I've realized over the past two weeks or so that even though I watch "Good" TV and a lot of empirically Bad TV for work, mostly I watch HGTV. That's me. I should go change my Facebook favorites to House Hunters, For Rent, and yes, even though David Bromstad makes me uncomfortable, Color Splash. Oh and Bang for Your Buck and Income Property, sweet sweet glorious Income Property. Are these my favorite shows? If you're measuring by how much time I spend watching them, then yes, yes they are. But I never talk about them. Sure I may jokingly reference them in passing, but I never just up and say when someone asks me my favorite shows, "Oh, House Hunters International." Even though I really, really like House Hunters International.

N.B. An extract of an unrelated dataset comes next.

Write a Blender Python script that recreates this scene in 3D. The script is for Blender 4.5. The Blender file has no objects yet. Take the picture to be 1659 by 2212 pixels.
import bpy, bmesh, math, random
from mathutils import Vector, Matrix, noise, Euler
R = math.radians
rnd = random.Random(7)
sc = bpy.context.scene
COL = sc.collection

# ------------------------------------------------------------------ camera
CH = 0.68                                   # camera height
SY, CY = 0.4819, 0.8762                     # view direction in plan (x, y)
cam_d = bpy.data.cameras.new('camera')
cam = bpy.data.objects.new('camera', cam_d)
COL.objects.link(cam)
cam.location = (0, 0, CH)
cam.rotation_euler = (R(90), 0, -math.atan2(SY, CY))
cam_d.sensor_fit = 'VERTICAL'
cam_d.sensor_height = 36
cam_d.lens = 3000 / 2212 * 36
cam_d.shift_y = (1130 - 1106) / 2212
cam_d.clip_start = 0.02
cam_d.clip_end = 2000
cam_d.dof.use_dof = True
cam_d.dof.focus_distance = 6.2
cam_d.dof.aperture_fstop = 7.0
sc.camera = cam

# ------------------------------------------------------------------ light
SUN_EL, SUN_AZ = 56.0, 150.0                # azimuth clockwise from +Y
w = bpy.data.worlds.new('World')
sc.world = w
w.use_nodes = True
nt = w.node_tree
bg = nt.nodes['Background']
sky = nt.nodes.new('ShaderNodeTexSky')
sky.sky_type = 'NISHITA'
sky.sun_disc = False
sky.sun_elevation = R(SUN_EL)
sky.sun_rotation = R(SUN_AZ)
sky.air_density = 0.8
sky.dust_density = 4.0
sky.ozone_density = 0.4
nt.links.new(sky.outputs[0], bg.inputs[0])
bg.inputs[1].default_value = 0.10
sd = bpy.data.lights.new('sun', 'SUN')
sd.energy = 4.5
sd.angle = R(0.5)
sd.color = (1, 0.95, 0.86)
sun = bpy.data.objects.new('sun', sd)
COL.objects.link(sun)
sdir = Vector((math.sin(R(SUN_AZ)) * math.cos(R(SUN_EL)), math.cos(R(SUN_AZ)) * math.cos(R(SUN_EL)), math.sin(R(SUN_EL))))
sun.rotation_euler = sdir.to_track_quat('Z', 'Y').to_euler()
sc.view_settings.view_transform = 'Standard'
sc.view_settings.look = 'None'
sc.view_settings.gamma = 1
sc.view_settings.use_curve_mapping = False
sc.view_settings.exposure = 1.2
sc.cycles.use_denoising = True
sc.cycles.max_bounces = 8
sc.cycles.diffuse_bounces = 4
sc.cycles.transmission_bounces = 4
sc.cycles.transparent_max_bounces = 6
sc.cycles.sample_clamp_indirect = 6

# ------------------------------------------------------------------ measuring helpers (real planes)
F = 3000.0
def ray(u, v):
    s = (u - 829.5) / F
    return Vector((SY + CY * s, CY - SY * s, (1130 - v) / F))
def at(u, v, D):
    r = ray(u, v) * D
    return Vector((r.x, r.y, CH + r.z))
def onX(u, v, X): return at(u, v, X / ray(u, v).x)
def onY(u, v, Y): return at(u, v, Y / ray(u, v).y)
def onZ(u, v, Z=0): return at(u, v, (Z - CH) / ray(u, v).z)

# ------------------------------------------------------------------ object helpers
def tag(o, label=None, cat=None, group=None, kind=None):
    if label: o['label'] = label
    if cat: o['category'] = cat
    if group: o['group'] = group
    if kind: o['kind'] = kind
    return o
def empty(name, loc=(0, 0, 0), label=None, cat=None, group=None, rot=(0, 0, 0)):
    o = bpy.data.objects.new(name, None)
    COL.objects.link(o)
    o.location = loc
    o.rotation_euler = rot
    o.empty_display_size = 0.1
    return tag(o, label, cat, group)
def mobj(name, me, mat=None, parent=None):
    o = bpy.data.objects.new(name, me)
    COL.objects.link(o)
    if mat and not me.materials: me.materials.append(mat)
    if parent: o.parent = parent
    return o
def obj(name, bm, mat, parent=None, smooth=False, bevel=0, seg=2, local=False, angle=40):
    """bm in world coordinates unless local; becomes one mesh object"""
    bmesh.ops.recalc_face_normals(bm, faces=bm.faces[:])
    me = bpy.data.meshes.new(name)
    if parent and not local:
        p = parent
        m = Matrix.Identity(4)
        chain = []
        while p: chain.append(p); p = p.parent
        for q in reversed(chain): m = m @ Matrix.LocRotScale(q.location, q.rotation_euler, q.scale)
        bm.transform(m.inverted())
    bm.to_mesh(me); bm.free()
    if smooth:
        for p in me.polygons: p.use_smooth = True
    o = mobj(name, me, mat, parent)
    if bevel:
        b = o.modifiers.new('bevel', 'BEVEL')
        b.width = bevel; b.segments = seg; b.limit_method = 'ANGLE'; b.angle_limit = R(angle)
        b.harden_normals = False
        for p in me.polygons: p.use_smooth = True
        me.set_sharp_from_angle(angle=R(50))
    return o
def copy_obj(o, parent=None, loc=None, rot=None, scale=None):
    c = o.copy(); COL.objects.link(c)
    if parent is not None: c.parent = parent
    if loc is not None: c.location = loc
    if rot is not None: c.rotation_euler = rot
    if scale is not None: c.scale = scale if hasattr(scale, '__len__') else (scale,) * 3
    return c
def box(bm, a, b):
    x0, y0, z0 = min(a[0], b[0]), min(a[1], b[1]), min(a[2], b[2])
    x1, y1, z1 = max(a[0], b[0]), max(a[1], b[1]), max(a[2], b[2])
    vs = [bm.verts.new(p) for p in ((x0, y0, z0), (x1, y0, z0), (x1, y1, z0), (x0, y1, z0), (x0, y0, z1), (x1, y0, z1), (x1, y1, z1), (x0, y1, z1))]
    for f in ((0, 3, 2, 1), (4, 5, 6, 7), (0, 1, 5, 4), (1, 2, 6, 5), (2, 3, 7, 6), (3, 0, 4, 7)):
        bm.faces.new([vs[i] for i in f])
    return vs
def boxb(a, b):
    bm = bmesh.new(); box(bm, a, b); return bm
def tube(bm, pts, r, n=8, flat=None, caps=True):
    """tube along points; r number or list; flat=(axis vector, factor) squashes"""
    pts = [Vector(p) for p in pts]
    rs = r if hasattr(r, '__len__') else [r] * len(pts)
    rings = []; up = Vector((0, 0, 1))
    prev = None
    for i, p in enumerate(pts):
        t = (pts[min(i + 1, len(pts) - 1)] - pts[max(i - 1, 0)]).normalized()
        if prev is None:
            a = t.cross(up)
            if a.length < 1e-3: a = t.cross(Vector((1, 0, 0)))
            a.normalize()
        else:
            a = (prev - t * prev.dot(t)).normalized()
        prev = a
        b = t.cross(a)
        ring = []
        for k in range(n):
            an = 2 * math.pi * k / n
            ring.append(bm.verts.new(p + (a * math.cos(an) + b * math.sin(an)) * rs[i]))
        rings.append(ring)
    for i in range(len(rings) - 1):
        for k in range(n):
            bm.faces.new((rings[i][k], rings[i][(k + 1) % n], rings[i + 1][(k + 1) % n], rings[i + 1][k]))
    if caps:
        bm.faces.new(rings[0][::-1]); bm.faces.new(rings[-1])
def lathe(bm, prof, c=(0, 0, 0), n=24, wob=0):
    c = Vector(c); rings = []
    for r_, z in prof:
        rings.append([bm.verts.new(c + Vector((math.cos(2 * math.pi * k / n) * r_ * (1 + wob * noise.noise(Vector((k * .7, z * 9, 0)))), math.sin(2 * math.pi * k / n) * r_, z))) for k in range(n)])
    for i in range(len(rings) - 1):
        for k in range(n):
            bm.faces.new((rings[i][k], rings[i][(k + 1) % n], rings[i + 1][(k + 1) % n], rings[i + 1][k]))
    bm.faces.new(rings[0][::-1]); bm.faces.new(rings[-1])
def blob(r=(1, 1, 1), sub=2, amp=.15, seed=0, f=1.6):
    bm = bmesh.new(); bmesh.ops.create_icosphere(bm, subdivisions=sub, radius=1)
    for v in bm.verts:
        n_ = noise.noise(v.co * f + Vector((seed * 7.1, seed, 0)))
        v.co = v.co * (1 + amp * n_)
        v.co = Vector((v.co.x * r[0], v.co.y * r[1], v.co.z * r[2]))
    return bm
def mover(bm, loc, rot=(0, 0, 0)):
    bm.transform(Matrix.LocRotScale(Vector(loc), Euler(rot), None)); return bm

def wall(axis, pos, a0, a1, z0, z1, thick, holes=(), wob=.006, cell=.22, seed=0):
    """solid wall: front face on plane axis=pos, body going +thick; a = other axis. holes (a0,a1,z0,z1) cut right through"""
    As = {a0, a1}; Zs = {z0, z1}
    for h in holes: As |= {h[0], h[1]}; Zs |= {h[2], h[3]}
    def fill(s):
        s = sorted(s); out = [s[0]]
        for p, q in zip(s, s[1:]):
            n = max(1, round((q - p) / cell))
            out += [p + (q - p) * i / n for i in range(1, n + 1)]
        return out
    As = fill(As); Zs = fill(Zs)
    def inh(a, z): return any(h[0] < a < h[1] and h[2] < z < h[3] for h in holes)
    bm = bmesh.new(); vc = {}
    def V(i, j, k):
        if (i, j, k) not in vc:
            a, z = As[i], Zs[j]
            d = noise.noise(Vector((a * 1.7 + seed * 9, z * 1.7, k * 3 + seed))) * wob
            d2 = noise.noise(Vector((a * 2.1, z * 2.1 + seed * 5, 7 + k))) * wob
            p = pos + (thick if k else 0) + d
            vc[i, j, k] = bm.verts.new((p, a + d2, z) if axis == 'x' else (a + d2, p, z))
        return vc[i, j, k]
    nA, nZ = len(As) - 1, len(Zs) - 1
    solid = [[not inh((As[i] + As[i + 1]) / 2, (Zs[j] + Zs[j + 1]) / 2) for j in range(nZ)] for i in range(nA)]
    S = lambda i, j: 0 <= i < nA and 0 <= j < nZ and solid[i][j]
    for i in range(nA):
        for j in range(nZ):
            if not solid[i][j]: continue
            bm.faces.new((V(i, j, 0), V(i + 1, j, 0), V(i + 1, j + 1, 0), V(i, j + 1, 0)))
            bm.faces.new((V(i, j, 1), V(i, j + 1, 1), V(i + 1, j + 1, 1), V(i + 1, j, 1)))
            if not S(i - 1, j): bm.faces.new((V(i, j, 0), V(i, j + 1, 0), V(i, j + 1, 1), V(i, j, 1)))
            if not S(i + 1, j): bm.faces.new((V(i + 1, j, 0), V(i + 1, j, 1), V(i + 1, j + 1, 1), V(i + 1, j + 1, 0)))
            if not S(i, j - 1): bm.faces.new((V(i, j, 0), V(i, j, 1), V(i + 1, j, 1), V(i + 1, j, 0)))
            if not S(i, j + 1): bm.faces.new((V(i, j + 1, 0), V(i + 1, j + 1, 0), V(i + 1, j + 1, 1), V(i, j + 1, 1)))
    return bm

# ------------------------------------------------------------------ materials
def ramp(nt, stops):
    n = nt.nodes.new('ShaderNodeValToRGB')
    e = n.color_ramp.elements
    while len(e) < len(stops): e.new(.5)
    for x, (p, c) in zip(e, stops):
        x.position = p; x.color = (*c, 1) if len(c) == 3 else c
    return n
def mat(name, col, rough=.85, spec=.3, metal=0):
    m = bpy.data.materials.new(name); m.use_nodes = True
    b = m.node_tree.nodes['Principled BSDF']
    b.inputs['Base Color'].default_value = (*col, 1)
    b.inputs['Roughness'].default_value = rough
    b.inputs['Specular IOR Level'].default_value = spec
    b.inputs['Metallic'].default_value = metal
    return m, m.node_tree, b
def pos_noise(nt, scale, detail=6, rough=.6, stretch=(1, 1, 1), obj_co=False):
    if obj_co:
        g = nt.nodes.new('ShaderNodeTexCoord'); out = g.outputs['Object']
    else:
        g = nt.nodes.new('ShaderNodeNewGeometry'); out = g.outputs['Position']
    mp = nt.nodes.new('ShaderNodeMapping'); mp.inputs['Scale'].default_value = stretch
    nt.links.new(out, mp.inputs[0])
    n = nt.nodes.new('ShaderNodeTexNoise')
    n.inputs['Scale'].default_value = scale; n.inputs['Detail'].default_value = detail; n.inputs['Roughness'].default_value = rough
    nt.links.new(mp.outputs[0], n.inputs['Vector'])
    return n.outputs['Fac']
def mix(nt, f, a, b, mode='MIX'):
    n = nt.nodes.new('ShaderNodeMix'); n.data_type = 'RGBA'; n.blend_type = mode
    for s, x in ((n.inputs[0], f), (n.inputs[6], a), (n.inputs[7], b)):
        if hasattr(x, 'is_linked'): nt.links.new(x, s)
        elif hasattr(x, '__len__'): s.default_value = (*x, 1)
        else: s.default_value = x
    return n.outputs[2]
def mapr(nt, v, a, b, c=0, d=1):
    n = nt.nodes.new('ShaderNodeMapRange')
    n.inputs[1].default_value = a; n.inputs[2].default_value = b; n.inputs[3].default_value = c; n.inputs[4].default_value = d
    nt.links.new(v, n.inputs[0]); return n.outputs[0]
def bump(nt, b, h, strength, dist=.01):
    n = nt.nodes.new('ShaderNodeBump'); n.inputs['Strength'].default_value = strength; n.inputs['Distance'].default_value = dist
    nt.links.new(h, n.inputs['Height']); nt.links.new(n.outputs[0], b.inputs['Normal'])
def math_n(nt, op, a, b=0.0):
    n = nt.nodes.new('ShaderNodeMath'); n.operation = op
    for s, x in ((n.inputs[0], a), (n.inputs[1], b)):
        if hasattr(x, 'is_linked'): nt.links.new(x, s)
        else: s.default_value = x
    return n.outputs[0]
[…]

Though I might outgrow it. When I first moved to New York and felt lonely and sad, the Food Network was the most relaxing, normal-seeming thing on (it was the summer). I became addicted, glued to every episode of Ina Garten and Rachael Ray and, yes, even spike-haired yellmonster Guy Fieri. But eventually my interest waned and faded. Perhaps my HGTV obsession will meet the same wistful fate. That doesn't happen to shows like The Sopranos or Rome. No, those stick with me, remain eternal favorites. That's their true power obviously: resonant and lasting artistry. The cooking and real estate shows are just time-passing toss-offs. But I watch them more than anything else. That's the TV I watch, mostly. Why don't I ever just say that when someone asks? They're not trash TV, they're just... not something you talk about, for some mysterious reason.

Do you have shows like that? Well of course you do! But what are they? What TV are you really watching? Let's talk about it! Air that dirty(ish) laundry!

I'll start. The other day? I watched two whole episodes of NCIS. It was not the first time that has happened.